**Given information**.
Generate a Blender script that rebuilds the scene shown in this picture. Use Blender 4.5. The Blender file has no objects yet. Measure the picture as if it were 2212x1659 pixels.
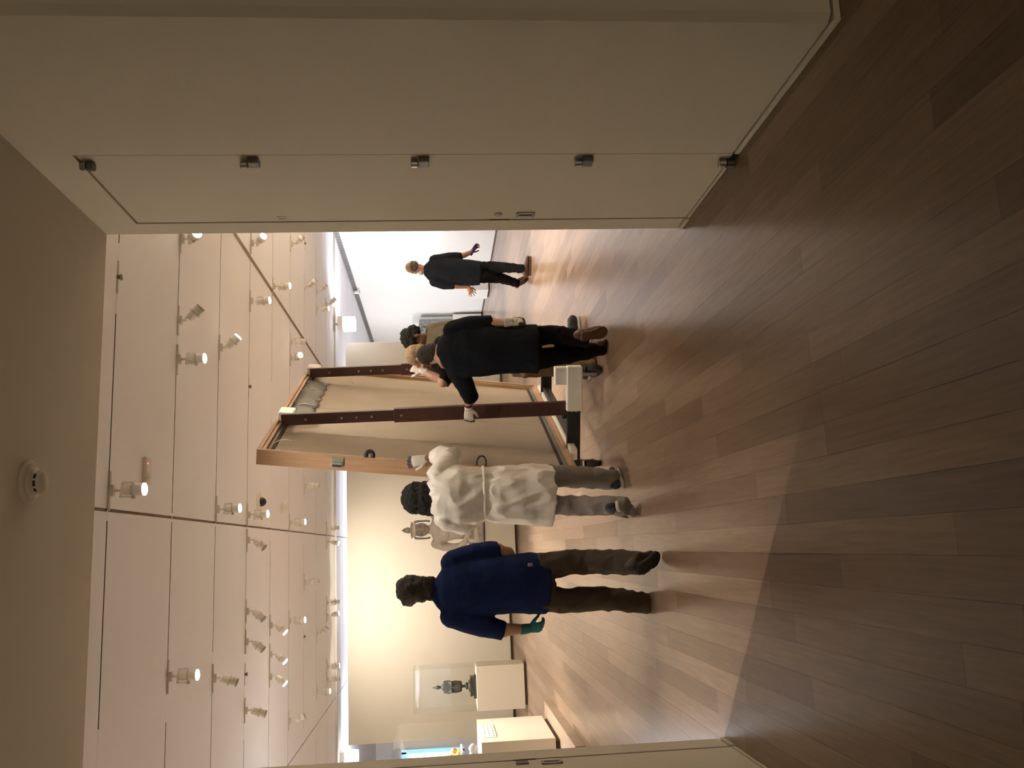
import bpy, bmesh, math, random
import numpy as np
from mathutils import Vector, Matrix, noise
random.seed(7)
SC = bpy.context.scene
COL = SC.collection
V = Vector

# ------------------------------------------------------------------ camera, world, exposure
H_EYE = 1.42
cd = bpy.data.cameras.new('camera'); cam = bpy.data.objects.new('camera', cd); COL.objects.link(cam)
cd.sensor_fit = 'HORIZONTAL'; cd.sensor_width = 36.0; cd.lens = 30.549; cd.clip_start = 0.05; cd.clip_end = 200
_u = V((0.98232, -0.18532, -0.02645)); _v = V((-0.04206, -0.08084, -0.99584)); _w = V((0.18241, 0.97935, -0.08721))
# the phone was held on its side: the room's "down" runs towards the right edge of the picture
m = Matrix((_v, _u, -_w)).transposed().to_4x4(); m.translation = V((0, 0, H_EYE))
cam.matrix_world = m
SC.camera = cam
world = bpy.data.worlds.new('world'); SC.world = world; world.use_nodes = True
world.node_tree.nodes['Background'].inputs[0].default_value = (1.0, 0.80, 0.56, 1)
world.node_tree.nodes['Background'].inputs[1].default_value = 1.15
SC.view_settings.view_transform = 'Standard'; SC.view_settings.look = 'None'
SC.view_settings.exposure = 0.63; SC.view_settings.gamma = 1.0; SC.view_settings.use_curve_mapping = False
WARM = (1.0, 0.875, 0.725); COOL = (0.80, 0.85, 1.0)
SPOT_W = 165.0; WASH_W = 85.0; SIDE_W = 720.0; FLOOD_W = 58.0
try:
    SC.cycles.use_denoising = True
except Exception:
    pass

# ------------------------------------------------------------------ materials
def nodes(name):
    m = bpy.data.materials.new(name); m.use_nodes = True
    nt = m.node_tree; return m, nt, nt.nodes['Principled BSDF']
def mat(name, col, rough=0.6, var=0.06, scale=8.0, bump=0.0, bscale=40.0, metal=0.0, spec=0.5, sheen=0.0, trans=0.0, stretch=None, emit=None, es=0.0):
    m, nt, p = nodes(name)
    p.inputs['Roughness'].default_value = rough; p.inputs['Metallic'].default_value = metal
    p.inputs['Specular IOR Level'].default_value = spec
    if sheen: p.inputs['Sheen Weight'].default_value = sheen
    if emit:
        p.inputs['Emission Color'].default_value = (*emit, 1); p.inputs['Emission Strength'].default_value = es
    g = nt.nodes.new('ShaderNodeTexCoord'); src = g.outputs['Object']
    if stretch:
        mp = nt.nodes.new('ShaderNodeMapping'); mp.inputs['Scale'].default_value = stretch
        nt.links.new(src, mp.inputs[0]); src = mp.outputs[0]
    n = nt.nodes.new('ShaderNodeTexNoise'); n.inputs['Scale'].default_value = scale; n.inputs['Detail'].default_value = 4
    nt.links.new(src, n.inputs[0])
    r = nt.nodes.new('ShaderNodeValToRGB')
    a = tuple(max(0, c*(1-var)) for c in col); b = tuple(min(1, c*(1+var)) for c in col)
    r.color_ramp.elements[0].position = 0.3; r.color_ramp.elements[1].position = 0.7
    r.color_ramp.elements[0].color = (*a, 1); r.color_ramp.elements[1].color = (*b, 1)
    nt.links.new(n.outputs[0], r.inputs[0]); nt.links.new(r.outputs[0], p.inputs['Base Color'])
    if bump:
        n2 = nt.nodes.new('ShaderNodeTexNoise'); n2.inputs['Scale'].default_value = bscale; n2.inputs['Detail'].default_value = 3
        nt.links.new(src, n2.inputs[0])
        bp = nt.nodes.new('ShaderNodeBump'); bp.inputs['Strength'].default_value = bump; bp.inputs['Distance'].default_value = 0.02
        nt.links.new(n2.outputs[0], bp.inputs['Height']); nt.links.new(bp.outputs[0], p.inputs['Normal'])
    return m
def plank_mat():
    m, nt, p = nodes('oak_floor')
    gi = nt.nodes.new('ShaderNodeNewGeometry'); oi = nt.nodes.new('ShaderNodeObjectInfo')
    ad = nt.nodes.new('ShaderNodeMath'); ad.operation = 'ADD'
    fr = nt.nodes.new('ShaderNodeMath'); fr.operation = 'FRACT'
    nt.links.new(gi.outputs['Random Per Island'], ad.inputs[0]); nt.links.new(oi.outputs['Random'], ad.inputs[1]); nt.links.new(ad.outputs[0], fr.inputs[0])
    r = nt.nodes.new('ShaderNodeValToRGB'); e = r.color_ramp.elements
    e[0].position = 0.0; e[0].color = (0.195, 0.130, 0.087, 1); e[1].position = 1.0; e[1].color = (0.335, 0.246, 0.180, 1)
    x = e.new(0.22); x.color = (0.245, 0.169, 0.117, 1)
    x = e.new(0.7); x.color = (0.290, 0.207, 0.148, 1)
    nt.links.new(fr.outputs[0], r.inputs[0])
    mp = nt.nodes.new('ShaderNodeMapping'); mp.inputs['Scale'].default_value = (26, 1.3, 1)
    nt.links.new(gi.outputs['Position'], mp.inputs[0])
    n = nt.nodes.new('ShaderNodeTexNoise'); n.inputs['Scale'].default_value = 2.2; n.inputs['Detail'].default_value = 6; n.inputs['Distortion'].default_value = 0.6
    nt.links.new(mp.outputs[0], n.inputs[0])
    mx = nt.nodes.new('ShaderNodeMix'); mx.data_type = 'RGBA'; mx.blend_type = 'MULTIPLY'; mx.inputs[0].default_value = 1.0
    r2 = nt.nodes.new('ShaderNodeValToRGB'); r2.color_ramp.elements[0].position = 0.3; r2.color_ramp.elements[1].position = 0.75
    r2.color_ramp.elements[0].color = (0.80, 0.78, 0.75, 1); r2.color_ramp.elements[1].color = (1.08, 1.08, 1.08, 1)
    nt.links.new(n.outputs[0], r2.inputs[0]); nt.links.new(r.outputs[0], mx.inputs[6]); nt.links.new(r2.outputs[0], mx.inputs[7])
    nt.links.new(mx.outputs[2], p.inputs['Base Color'])
    p.inputs['Roughness'].default_value = 0.28; p.inputs['Specular IOR Level'].default_value = 0.32
    return m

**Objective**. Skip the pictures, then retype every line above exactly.

**Full answer**.
Generate a Blender script that rebuilds the scene shown in this picture. Use Blender 4.5. The Blender file has no objects yet. Measure the picture as if it were 2212x1659 pixels.
import bpy, bmesh, math, random
import numpy as np
from mathutils import Vector, Matrix, noise
random.seed(7)
SC = bpy.context.scene
COL = SC.collection
V = Vector

# ------------------------------------------------------------------ camera, world, exposure
H_EYE = 1.42
cd = bpy.data.cameras.new('camera'); cam = bpy.data.objects.new('camera', cd); COL.objects.link(cam)
cd.sensor_fit = 'HORIZONTAL'; cd.sensor_width = 36.0; cd.lens = 30.549; cd.clip_start = 0.05; cd.clip_end = 200
_u = V((0.98232, -0.18532, -0.02645)); _v = V((-0.04206, -0.08084, -0.99584)); _w = V((0.18241, 0.97935, -0.08721))
# the phone was held on its side: the room's "down" runs towards the right edge of the picture
m = Matrix((_v, _u, -_w)).transposed().to_4x4(); m.translation = V((0, 0, H_EYE))
cam.matrix_world = m
SC.camera = cam
world = bpy.data.worlds.new('world'); SC.world = world; world.use_nodes = True
world.node_tree.nodes['Background'].inputs[0].default_value = (1.0, 0.80, 0.56, 1)
world.node_tree.nodes['Background'].inputs[1].default_value = 1.15
SC.view_settings.view_transform = 'Standard'; SC.view_settings.look = 'None'
SC.view_settings.exposure = 0.63; SC.view_settings.gamma = 1.0; SC.view_settings.use_curve_mapping = False
WARM = (1.0, 0.875, 0.725); COOL = (0.80, 0.85, 1.0)
SPOT_W = 165.0; WASH_W = 85.0; SIDE_W = 720.0; FLOOD_W = 58.0
try:
    SC.cycles.use_denoising = True
except Exception:
    pass

# ------------------------------------------------------------------ materials
def nodes(name):
    m = bpy.data.materials.new(name); m.use_nodes = True
    nt = m.node_tree; return m, nt, nt.nodes['Principled BSDF']
def mat(name, col, rough=0.6, var=0.06, scale=8.0, bump=0.0, bscale=40.0, metal=0.0, spec=0.5, sheen=0.0, trans=0.0, stretch=None, emit=None, es=0.0):
    m, nt, p = nodes(name)
    p.inputs['Roughness'].default_value = rough; p.inputs['Metallic'].default_value = metal
    p.inputs['Specular IOR Level'].default_value = spec
    if sheen: p.inputs['Sheen Weight'].default_value = sheen
    if emit:
        p.inputs['Emission Color'].default_value = (*emit, 1); p.inputs['Emission Strength'].default_value = es
    g = nt.nodes.new('ShaderNodeTexCoord'); src = g.outputs['Object']
    if stretch:
        mp = nt.nodes.new('ShaderNodeMapping'); mp.inputs['Scale'].default_value = stretch
        nt.links.new(src, mp.inputs[0]); src = mp.outputs[0]
    n = nt.nodes.new('ShaderNodeTexNoise'); n.inputs['Scale'].default_value = scale; n.inputs['Detail'].default_value = 4
    nt.links.new(src, n.inputs[0])
    r = nt.nodes.new('ShaderNodeValToRGB')
    a = tuple(max(0, c*(1-var)) for c in col); b = tuple(min(1, c*(1+var)) for c in col)
    r.color_ramp.elements[0].position = 0.3; r.color_ramp.elements[1].position = 0.7
    r.color_ramp.elements[0].color = (*a, 1); r.color_ramp.elements[1].color = (*b, 1)
    nt.links.new(n.outputs[0], r.inputs[0]); nt.links.new(r.outputs[0], p.inputs['Base Color'])
    if bump:
        n2 = nt.nodes.new('ShaderNodeTexNoise'); n2.inputs['Scale'].default_value = bscale; n2.inputs['Detail'].default_value = 3
        nt.links.new(src, n2.inputs[0])
        bp = nt.nodes.new('ShaderNodeBump'); bp.inputs['Strength'].default_value = bump; bp.inputs['Distance'].default_value = 0.02
        nt.links.new(n2.outputs[0], bp.inputs['Height']); nt.links.new(bp.outputs[0], p.inputs['Normal'])
    return m
def plank_mat():
    m, nt, p = nodes('oak_floor')
    gi = nt.nodes.new('ShaderNodeNewGeometry'); oi = nt.nodes.new('ShaderNodeObjectInfo')
    ad = nt.nodes.new('ShaderNodeMath'); ad.operation = 'ADD'
    fr = nt.nodes.new('ShaderNodeMath'); fr.operation = 'FRACT'
    nt.links.new(gi.outputs['Random Per Island'], ad.inputs[0]); nt.links.new(oi.outputs['Random'], ad.inputs[1]); nt.links.new(ad.outputs[0], fr.inputs[0])
    r = nt.nodes.new('ShaderNodeValToRGB'); e = r.color_ramp.elements
    e[0].position = 0.0; e[0].color = (0.195, 0.130, 0.087, 1); e[1].position = 1.0; e[1].color = (0.335, 0.246, 0.180, 1)
    x = e.new(0.22); x.color = (0.245, 0.169, 0.117, 1)
    x = e.new(0.7); x.color = (0.290, 0.207, 0.148, 1)
    nt.links.new(fr.outputs[0], r.inputs[0])
    mp = nt.nodes.new('ShaderNodeMapping'); mp.inputs['Scale'].default_value = (26, 1.3, 1)
    nt.links.new(gi.outputs['Position'], mp.inputs[0])
    n = nt.nodes.new('ShaderNodeTexNoise'); n.inputs['Scale'].default_value = 2.2; n.inputs['Detail'].default_value = 6; n.inputs['Distortion'].default_value = 0.6
    nt.links.new(mp.outputs[0], n.inputs[0])
    mx = nt.nodes.new('ShaderNodeMix'); mx.data_type = 'RGBA'; mx.blend_type = 'MULTIPLY'; mx.inputs[0].default_value = 1.0
    r2 = nt.nodes.new('ShaderNodeValToRGB'); r2.color_ramp.elements[0].position = 0.3; r2.color_ramp.elements[1].position = 0.75
    r2.color_ramp.elements[0].color = (0.80, 0.78, 0.75, 1); r2.color_ramp.elements[1].color = (1.08, 1.08, 1.08, 1)
    nt.links.new(n.outputs[0], r2.inputs[0]); nt.links.new(r.outputs[0], mx.inputs[6]); nt.links.new(r2.outputs[0], mx.inputs[7])
    nt.links.new(mx.outputs[2], p.inputs['Base Color'])
    p.inputs['Roughness'].default_value = 0.28; p.inputs['Specular IOR Level'].default_value = 0.32
    return m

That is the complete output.